*Work to complete*.
Return the data exactly, with all pictures removed.

^^^^

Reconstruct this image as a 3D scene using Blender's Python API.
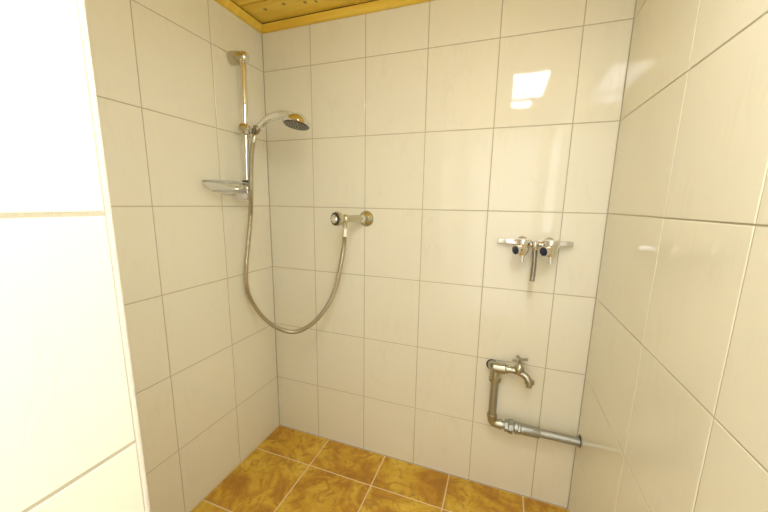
import bpy, bmesh, math, random
from mathutils import Vector, Matrix, Quaternion
random.seed(7)
for o in list(bpy.data.objects): bpy.data.objects.remove(o, do_unlink=True)
SC = bpy.context.scene
COL = SC.collection

# ------------------------------------------------------------------ camera, world, exposure
cam = bpy.data.cameras.new('camera'); co = bpy.data.objects.new('camera', cam); COL.objects.link(co)
yaw, pitch, roll = -0.346, -0.1778, 0.0167
Fv = Vector((math.sin(yaw)*math.cos(pitch), math.cos(yaw)*math.cos(pitch), math.sin(pitch)))
R0 = Vector((math.cos(yaw), -math.sin(yaw), 0)); U0 = R0.cross(Fv)
Rv = R0*math.cos(roll)+U0*math.sin(roll); Uv = -R0*math.sin(roll)+U0*math.cos(roll)
M = Matrix((Rv, Uv, -Fv)).transposed().to_4x4(); M.translation = Vector((1.0777, -1.3238, 1.2103))
co.matrix_world = M
cam.sensor_width = 36; cam.lens = 326.2891/768*36
cam.shift_x = -0.7124/768; cam.shift_y = 6.2009/768
cam.clip_start = 0.02; cam.clip_end = 50
SC.camera = co
w = bpy.data.worlds.new('world'); SC.world = w; w.use_nodes = True
w.node_tree.nodes['Background'].inputs[0].default_value = (1, .97, .92, 1)
w.node_tree.nodes['Background'].inputs[1].default_value = 0.3
SC.view_settings.view_transform = 'Standard'; SC.view_settings.look = 'None'
SC.view_settings.gamma = 1; SC.view_settings.use_curve_mapping = False
SC.view_settings.exposure = 0.0
LAMP = 27.0            # radiance of the ceiling lamp's diffusers
LAMP_COL = (.98, .985, 1.0)
FILL_WINDOW = 2.1             # glow of the unseen window added in the right wall as fill light
FILL_DOOR = 1.2              # glow of the unseen door added behind the camera as fill light

# ------------------------------------------------------------------ dimensions (metres)
S = 1.2
XR = 1.4093; XP = 0.6395; YP = -1.0711; ZC = 1.975; YREAR = -2.0
ROWS = [0, .289, .589, .889, 1.189, 1.489, 1.789, 2.089]

# ------------------------------------------------------------------ materials
def mat(name):
    m = bpy.data.materials.new(name); m.use_nodes = True
    nt = m.node_tree; b = nt.nodes['Principled BSDF']
    return m, nt, b
def N(nt, t, **k):
    n = nt.nodes.new(t)
    for a, v in k.items():
        if a in n.inputs.keys() if isinstance(a, str) else False: n.inputs[a].default_value = v
        else: setattr(n, a, v)
    return n
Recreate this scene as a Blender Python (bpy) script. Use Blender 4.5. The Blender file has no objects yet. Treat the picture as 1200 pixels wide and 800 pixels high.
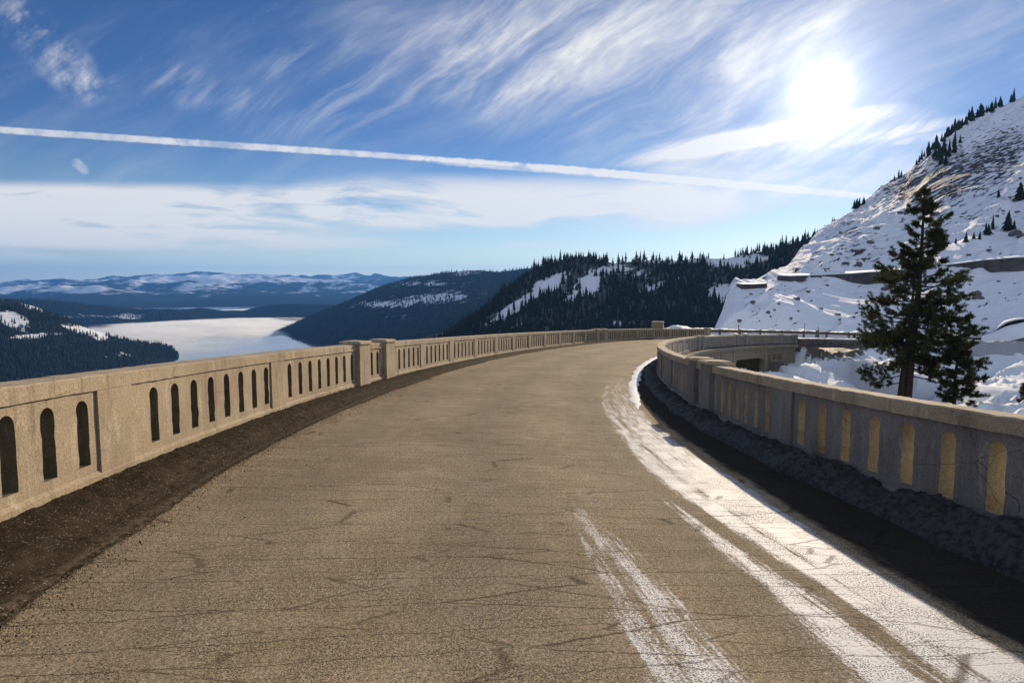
import bpy, math, random
import numpy as np
random.seed(7)
rng = np.random.default_rng(11)
SC = bpy.context.scene
COL = SC.collection
R = math.radians

# ------------------------------------------------------------------ camera
F_PX, PCX, PCY, HOR = 760.0, 600.0, 400.0, 332.45
CAMH = 1.4806
PITCH = math.atan((PCY - HOR) / F_PX)
cam_d = bpy.data.cameras.new('camera')
cam = bpy.data.objects.new('camera', cam_d)
COL.objects.link(cam)
cam.location = (0, 0, CAMH)
cam.rotation_euler = (R(90) - PITCH, 0, 0)
cam_d.sensor_width = 36.0
cam_d.lens = F_PX / 1200 * 36.0
cam_d.clip_start = 0.05
cam_d.clip_end = 200000
SC.camera = cam


def ray(px, py):
    """world direction seen at a picture point"""
    x = (px - PCX) / F_PX
    y = (PCY - py) / F_PX
    cp, sp = math.cos(PITCH), math.sin(PITCH)
    return np.array([x, cp + y * sp, y * cp - sp])


def az_te(px, py):
    d = ray(px, py)
    return math.atan2(d[0], d[1]), d[2] / math.hypot(d[0], d[1])


def at(px, py, depth):
    """point at forward distance depth (metres along +Y)"""
    d = ray(px, py)
    return d / d[1] * depth + np.array([0, 0, CAMH])


def to_px(P):
    P = np.asarray(P, float)
    cp, sp = math.cos(PITCH), math.sin(PITCH)
    X, Y, Z = P[..., 0], P[..., 1], P[..., 2] - CAMH
    yc = Y * cp - Z * sp
    zc = Z * cp + Y * sp
    return PCX + F_PX * X / yc, PCY - F_PX * zc / yc


# ------------------------------------------------------------------ noise
def _h(ix, iy, seed):
    n = (ix.astype(np.int64) * 374761393 + iy.astype(np.int64) * 668265263 + seed * 1442695041) & 0xffffffff
    n = ((n ^ (n >> 13)) * 1274126177) & 0xffffffff
    n = ((n ^ (n >> 16)) * 2246822519) & 0xffffffff
    return ((n ^ (n >> 15)) & 0xffffff) / float(0xffffff)


def vn(x, y, seed=0):
    x = np.asarray(x, float); y = np.asarray(y, float)
    x, y = np.broadcast_arrays(x, y)
    ix = np.floor(x); iy = np.floor(y)
    fx = x - ix; fy = y - iy
    fx = fx * fx * fx * (fx * (fx * 6 - 15) + 10); fy = fy * fy * fy * (fy * (fy * 6 - 15) + 10)
    a = _h(ix, iy, seed); b = _h(ix + 1, iy, seed)
    c = _h(ix, iy + 1, seed); d = _h(ix + 1, iy + 1, seed)
    return (a + (b - a) * fx + (c - a) * fy + (a - b - c + d) * fx * fy) * 2 - 1


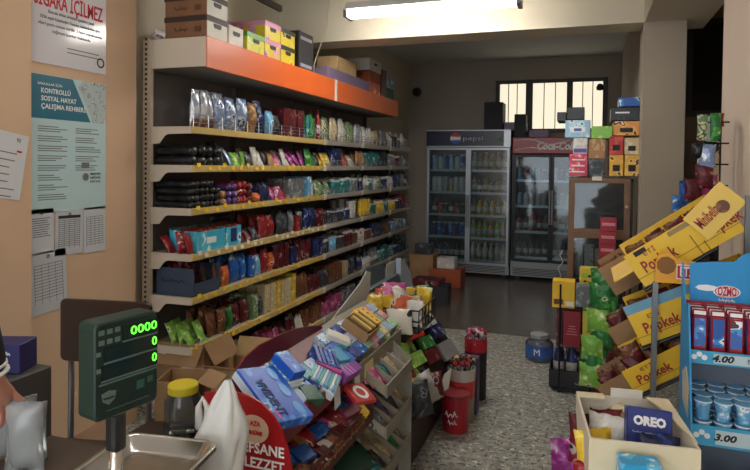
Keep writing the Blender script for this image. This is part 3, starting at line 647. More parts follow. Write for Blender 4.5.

^^^^

*Solved exercise*.
Reconstruct this image as a 3D scene using Blender's Python API.
import bpy, bmesh, math, random
from mathutils import Vector, Matrix, Quaternion
random.seed(7)
for o in list(bpy.data.objects): bpy.data.objects.remove(o, do_unlink=True)
SC = bpy.context.scene
COL = SC.collection

# ------------------------------------------------------------------ camera, world, exposure
cam = bpy.data.cameras.new('camera'); co = bpy.data.objects.new('camera', cam); COL.objects.link(co)
yaw, pitch, roll = -0.346, -0.1778, 0.0167
Fv = Vector((math.sin(yaw)*math.cos(pitch), math.cos(yaw)*math.cos(pitch), math.sin(pitch)))
R0 = Vector((math.cos(yaw), -math.sin(yaw), 0)); U0 = R0.cross(Fv)
Rv = R0*math.cos(roll)+U0*math.sin(roll); Uv = -R0*math.sin(roll)+U0*math.cos(roll)
M = Matrix((Rv, Uv, -Fv)).transposed().to_4x4(); M.translation = Vector((1.0777, -1.3238, 1.2103))
co.matrix_world = M
cam.sensor_width = 36; cam.lens = 326.2891/768*36
cam.shift_x = -0.7124/768; cam.shift_y = 6.2009/768
cam.clip_start = 0.02; cam.clip_end = 50
SC.camera = co
w = bpy.data.worlds.new('world'); SC.world = w; w.use_nodes = True
w.node_tree.nodes['Background'].inputs[0].default_value = (1, .97, .92, 1)
w.node_tree.nodes['Background'].inputs[1].default_value = 0.3
SC.view_settings.view_transform = 'Standard'; SC.view_settings.look = 'None'
SC.view_settings.gamma = 1; SC.view_settings.use_curve_mapping = False
SC.view_settings.exposure = 0.0
LAMP = 27.0            # radiance of the ceiling lamp's diffusers
LAMP_COL = (.98, .985, 1.0)
FILL_WINDOW = 2.1             # glow of the unseen window added in the right wall as fill light
FILL_DOOR = 1.2              # glow of the unseen door added behind the camera as fill light

# ------------------------------------------------------------------ dimensions (metres)
S = 1.2
XR = 1.4093; XP = 0.6395; YP = -1.0711; ZC = 1.975; YREAR = -2.0
ROWS = [0, .289, .589, .889, 1.189, 1.489, 1.789, 2.089]

# ------------------------------------------------------------------ materials
def mat(name):
    m = bpy.data.materials.new(name); m.use_nodes = True
    nt = m.node_tree; b = nt.nodes['Principled BSDF']
    return m, nt, b
def N(nt, t, **k):
    n = nt.nodes.new(t)
    for a, v in k.items():
        if a in n.inputs.keys() if isinstance(a, str) else False: n.inputs[a].default_value = v
        else: setattr(n, a, v)
    return n
Recreate this scene as a Blender Python (bpy) script. Use Blender 4.5. The Blender file has no objects yet. Treat the picture as 1200 pixels wide and 800 pixels high.
import bpy, math, random
import numpy as np
random.seed(7)
rng = np.random.default_rng(11)
SC = bpy.context.scene
COL = SC.collection
R = math.radians

# ------------------------------------------------------------------ camera
F_PX, PCX, PCY, HOR = 760.0, 600.0, 400.0, 332.45
CAMH = 1.4806
PITCH = math.atan((PCY - HOR) / F_PX)
cam_d = bpy.data.cameras.new('camera')
cam = bpy.data.objects.new('camera', cam_d)
COL.objects.link(cam)
cam.location = (0, 0, CAMH)
cam.rotation_euler = (R(90) - PITCH, 0, 0)
cam_d.sensor_width = 36.0
cam_d.lens = F_PX / 1200 * 36.0
cam_d.clip_start = 0.05
cam_d.clip_end = 200000
SC.camera = cam


def ray(px, py):
    """world direction seen at a picture point"""
    x = (px - PCX) / F_PX
    y = (PCY - py) / F_PX
    cp, sp = math.cos(PITCH), math.sin(PITCH)
    return np.array([x, cp + y * sp, y * cp - sp])


def az_te(px, py):
    d = ray(px, py)
    return math.atan2(d[0], d[1]), d[2] / math.hypot(d[0], d[1])


def at(px, py, depth):
    """point at forward distance depth (metres along +Y)"""
    d = ray(px, py)
    return d / d[1] * depth + np.array([0, 0, CAMH])


def to_px(P):
    P = np.asarray(P, float)
    cp, sp = math.cos(PITCH), math.sin(PITCH)
    X, Y, Z = P[..., 0], P[..., 1], P[..., 2] - CAMH
    yc = Y * cp - Z * sp
    zc = Z * cp + Y * sp
    return PCX + F_PX * X / yc, PCY - F_PX * zc / yc


# ------------------------------------------------------------------ noise
def _h(ix, iy, seed):
    n = (ix.astype(np.int64) * 374761393 + iy.astype(np.int64) * 668265263 + seed * 1442695041) & 0xffffffff
    n = ((n ^ (n >> 13)) * 1274126177) & 0xffffffff
    n = ((n ^ (n >> 16)) * 2246822519) & 0xffffffff
    return ((n ^ (n >> 15)) & 0xffffff) / float(0xffffff)


def vn(x, y, seed=0):
    x = np.asarray(x, float); y = np.asarray(y, float)
    x, y = np.broadcast_arrays(x, y)
    ix = np.floor(x); iy = np.floor(y)
    fx = x - ix; fy = y - iy
    fx = fx * fx * fx * (fx * (fx * 6 - 15) + 10); fy = fy * fy * fy * (fy * (fy * 6 - 15) + 10)
    a = _h(ix, iy, seed); b = _h(ix + 1, iy, seed)
    c = _h(ix, iy + 1, seed); d = _h(ix + 1, iy + 1, seed)
    return (a + (b - a) * fx + (c - a) * fy + (a - b - c + d) * fx * fy) * 2 - 1


Keep writing the Blender script for this image. This is part 3, starting at line 647. More parts follow. Write for Blender 4.5.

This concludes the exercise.